Nestapa Minyakita Oplosan, Dampak Sistem Carut Marut

LenSaMediaNews.com__Usai pertamax oplosan, kini hadir Minyakita oplosan di tengah-tengah masyarakat. Tak hanya dioplos, takarannya pun tak sesuai mestinya. Tentunya isu panas yang muncul menimbulkan kegaduhan, khususnya para konsumen.
Minyakita sebagai minyak goreng murah yang diperuntukan masyarakat kecil, kini miris dijual dengan volume yang tidak sesuai takaran. Hal tersebut tentunya memberi peluang laba bagi pelaku distributor. Sedangkan masyarakat selaku konsumen akhirnya yang menjadi korban.
Polri Brigjen Pol. Helfi Assegaf selaku ketua Satgas Pangan melakukan inspeksi di Pasar Lenteng Agung, Jakarta Selatan guna menindaklanjuti temuan pada ketidaksesuian terhadap produk Minyakita. Inspeksi tersebut dilakukan pada tiga merek Minyakita dengan masing-masing produsen berbeda. Pengukuran ditemukan ketidaksesuaianan ukuran dengan yang tercantum dalam label kemasan. 1 liter tercantum dalam label, akan tetapi fakta berisi 700-900 mililiter. Ini merupakan hasil sementara inspeksi 1(Antara, 9-03-2025).
Tak hanya Satgas Pangan yang bertindak, sebelumnya Andi Amran Sulaiman pun melakukan inspeksi mendadak terkait merebaknya kabar takaran Minyakita yang tidak sesuai. Penyelidikan menemukan produk minyak yang tidak sesuai dengan aturan dan di atas harga eceran tertinggi. (HET).

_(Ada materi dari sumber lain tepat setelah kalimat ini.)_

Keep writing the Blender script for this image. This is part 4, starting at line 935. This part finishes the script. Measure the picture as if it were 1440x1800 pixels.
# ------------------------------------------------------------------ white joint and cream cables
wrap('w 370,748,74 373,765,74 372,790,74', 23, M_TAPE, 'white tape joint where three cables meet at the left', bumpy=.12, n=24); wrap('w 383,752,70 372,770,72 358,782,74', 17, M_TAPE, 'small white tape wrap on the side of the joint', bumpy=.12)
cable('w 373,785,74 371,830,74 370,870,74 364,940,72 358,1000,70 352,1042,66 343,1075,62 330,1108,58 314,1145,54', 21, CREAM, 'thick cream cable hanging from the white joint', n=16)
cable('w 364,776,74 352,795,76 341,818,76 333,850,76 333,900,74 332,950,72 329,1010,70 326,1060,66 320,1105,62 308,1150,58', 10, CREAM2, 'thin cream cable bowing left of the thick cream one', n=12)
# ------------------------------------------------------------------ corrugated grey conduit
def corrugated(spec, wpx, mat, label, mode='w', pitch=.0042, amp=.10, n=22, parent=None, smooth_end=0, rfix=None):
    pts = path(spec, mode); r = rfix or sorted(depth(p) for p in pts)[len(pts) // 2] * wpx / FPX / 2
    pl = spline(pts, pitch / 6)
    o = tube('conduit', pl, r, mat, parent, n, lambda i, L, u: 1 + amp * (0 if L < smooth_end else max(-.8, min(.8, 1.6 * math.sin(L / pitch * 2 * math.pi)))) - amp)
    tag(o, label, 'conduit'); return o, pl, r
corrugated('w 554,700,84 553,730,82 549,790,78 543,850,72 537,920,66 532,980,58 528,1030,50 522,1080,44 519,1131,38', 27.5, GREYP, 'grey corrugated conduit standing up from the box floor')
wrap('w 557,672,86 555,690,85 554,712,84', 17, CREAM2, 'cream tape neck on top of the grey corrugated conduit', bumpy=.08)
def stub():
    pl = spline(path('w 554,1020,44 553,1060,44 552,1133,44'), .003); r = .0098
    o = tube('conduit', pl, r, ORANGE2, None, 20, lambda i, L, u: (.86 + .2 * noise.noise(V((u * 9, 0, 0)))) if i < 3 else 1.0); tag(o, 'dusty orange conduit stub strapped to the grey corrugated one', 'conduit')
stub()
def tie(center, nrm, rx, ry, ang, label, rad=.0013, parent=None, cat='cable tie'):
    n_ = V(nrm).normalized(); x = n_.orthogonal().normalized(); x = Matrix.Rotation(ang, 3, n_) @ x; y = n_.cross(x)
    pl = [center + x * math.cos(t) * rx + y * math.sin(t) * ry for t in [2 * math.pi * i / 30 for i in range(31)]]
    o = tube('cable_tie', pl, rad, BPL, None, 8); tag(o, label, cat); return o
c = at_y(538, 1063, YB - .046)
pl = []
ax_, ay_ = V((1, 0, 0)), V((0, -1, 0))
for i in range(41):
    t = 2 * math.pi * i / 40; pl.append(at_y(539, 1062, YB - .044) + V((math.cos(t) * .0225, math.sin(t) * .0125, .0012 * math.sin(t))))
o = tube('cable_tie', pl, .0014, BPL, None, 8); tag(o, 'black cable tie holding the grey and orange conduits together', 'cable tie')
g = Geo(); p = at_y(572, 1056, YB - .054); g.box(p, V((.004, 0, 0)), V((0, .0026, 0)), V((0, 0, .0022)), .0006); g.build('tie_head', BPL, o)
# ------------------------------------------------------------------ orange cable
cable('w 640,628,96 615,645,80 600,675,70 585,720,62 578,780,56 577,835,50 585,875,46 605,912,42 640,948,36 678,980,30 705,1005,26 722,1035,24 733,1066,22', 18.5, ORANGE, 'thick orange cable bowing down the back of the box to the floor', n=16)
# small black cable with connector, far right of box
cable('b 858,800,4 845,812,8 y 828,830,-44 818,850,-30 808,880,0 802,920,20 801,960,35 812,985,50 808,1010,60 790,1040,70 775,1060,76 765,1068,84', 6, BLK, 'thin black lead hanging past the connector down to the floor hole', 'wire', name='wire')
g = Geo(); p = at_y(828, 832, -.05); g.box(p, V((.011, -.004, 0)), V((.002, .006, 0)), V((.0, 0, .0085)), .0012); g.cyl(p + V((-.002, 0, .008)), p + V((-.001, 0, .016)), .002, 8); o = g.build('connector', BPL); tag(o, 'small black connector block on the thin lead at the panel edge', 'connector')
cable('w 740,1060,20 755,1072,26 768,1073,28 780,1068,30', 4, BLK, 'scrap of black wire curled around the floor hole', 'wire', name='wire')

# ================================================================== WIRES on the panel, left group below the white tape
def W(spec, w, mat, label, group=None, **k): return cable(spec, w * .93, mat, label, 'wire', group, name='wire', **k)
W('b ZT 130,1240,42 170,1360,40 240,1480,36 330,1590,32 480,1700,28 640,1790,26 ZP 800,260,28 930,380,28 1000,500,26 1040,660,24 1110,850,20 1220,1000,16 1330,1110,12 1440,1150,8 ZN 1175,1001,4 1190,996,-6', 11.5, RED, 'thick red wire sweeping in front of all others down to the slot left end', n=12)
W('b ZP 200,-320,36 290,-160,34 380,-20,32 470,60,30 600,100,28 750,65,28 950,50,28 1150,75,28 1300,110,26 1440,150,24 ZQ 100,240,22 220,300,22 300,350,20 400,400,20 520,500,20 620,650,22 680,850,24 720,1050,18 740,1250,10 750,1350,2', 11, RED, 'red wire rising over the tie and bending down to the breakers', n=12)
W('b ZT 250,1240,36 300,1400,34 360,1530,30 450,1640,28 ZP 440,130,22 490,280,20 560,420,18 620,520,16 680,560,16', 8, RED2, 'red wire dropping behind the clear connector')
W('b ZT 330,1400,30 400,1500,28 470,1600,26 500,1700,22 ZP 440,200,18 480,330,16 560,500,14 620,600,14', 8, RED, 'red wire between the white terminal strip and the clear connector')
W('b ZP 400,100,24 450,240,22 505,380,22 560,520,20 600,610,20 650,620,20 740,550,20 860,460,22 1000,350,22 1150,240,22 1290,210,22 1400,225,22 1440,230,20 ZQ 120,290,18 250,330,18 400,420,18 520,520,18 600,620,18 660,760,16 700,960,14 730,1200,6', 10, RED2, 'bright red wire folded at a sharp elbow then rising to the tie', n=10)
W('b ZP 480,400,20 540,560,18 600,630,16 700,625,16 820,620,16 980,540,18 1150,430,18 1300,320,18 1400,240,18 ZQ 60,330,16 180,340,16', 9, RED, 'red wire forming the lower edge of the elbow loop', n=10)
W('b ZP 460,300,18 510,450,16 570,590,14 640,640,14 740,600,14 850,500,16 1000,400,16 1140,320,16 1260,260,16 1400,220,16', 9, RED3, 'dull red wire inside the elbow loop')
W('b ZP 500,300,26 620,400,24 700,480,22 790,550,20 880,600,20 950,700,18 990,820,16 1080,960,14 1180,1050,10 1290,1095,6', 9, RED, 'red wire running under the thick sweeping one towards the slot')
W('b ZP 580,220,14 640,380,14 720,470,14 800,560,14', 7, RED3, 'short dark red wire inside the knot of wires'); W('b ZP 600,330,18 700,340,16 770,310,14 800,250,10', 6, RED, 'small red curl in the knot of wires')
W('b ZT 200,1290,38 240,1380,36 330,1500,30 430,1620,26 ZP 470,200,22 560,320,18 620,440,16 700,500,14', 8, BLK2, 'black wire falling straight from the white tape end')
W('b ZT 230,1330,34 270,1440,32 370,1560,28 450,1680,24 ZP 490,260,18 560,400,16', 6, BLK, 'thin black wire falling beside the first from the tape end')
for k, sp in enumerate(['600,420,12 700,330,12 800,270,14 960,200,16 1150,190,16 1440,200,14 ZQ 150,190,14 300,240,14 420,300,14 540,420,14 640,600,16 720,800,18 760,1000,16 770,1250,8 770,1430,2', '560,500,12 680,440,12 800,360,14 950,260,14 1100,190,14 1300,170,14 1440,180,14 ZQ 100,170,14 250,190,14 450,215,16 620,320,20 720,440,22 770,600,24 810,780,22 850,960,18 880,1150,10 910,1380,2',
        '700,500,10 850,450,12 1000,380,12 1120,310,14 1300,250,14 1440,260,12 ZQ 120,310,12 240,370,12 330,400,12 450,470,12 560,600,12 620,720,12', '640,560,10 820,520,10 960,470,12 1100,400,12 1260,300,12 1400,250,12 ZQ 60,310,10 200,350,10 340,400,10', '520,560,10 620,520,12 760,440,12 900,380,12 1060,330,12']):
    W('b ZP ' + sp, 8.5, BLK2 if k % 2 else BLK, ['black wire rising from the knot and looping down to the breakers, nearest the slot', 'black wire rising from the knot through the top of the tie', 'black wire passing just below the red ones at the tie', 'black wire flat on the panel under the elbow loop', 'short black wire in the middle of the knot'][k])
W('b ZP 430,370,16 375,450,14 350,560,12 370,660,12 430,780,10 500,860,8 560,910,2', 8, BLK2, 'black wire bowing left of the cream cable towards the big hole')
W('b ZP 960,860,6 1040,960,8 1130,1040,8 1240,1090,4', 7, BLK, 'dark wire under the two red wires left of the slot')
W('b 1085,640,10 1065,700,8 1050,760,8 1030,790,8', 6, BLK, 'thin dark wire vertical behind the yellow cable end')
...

Mentanpun akan segera menindaklanjuti kasus terkait. Apabila perusahan terbukti melakukan pelanggaran, perusahan tesebut akan ditutup disertai pencabutan izin. Ia menegaskan bahwa distribusi minyak juga memerlukan pengawasan yang ketat agar kasus serupa tidak terulang.
Usai kasus terjadi, negara baru bertindak. Alur tersebut tidak asing terjadi di negara ini. Tindakan atas kasus tersebut juga terkesan tidak tegas. Tidak ada sanksi jera bagi pelaku. Tampak dengan jelas negara hanya sebagai regulasi bagi korporat untuk melancarkan aksinya. Hal tersebut nyata terpampang dengan adanya kasus Minyakita oplosan hingga takaran yang tidak sesuai. Negara menunjukkan kegagalannya dalam mengatasi kecurangan para korporat yang berorientasi pada keuntungan.
Hal tersebut merupakan gambaran penerapan sistem ekonomi kapitalisme dengan asas liberalisme. Para korporat dengan bebas menggelar karpet merahnya untuk menguasai distribusi pangan. Kapitalis dengan gamblangnya abai terhadap tanggung jawabnya yakni sebagai pengurus umat dan pelayan umat.
Tentu hal tersebut berbeda dengan Islam. Islam akan menetapkan pengaturan hajat hidup rakyat. Pemenuhan kebutuhan pokok berupa pangan akan menjadi tanggung jawab negara dengan berbagai mekanisme yang sesuai dengan syariat Islam. Wallahualam bissawab.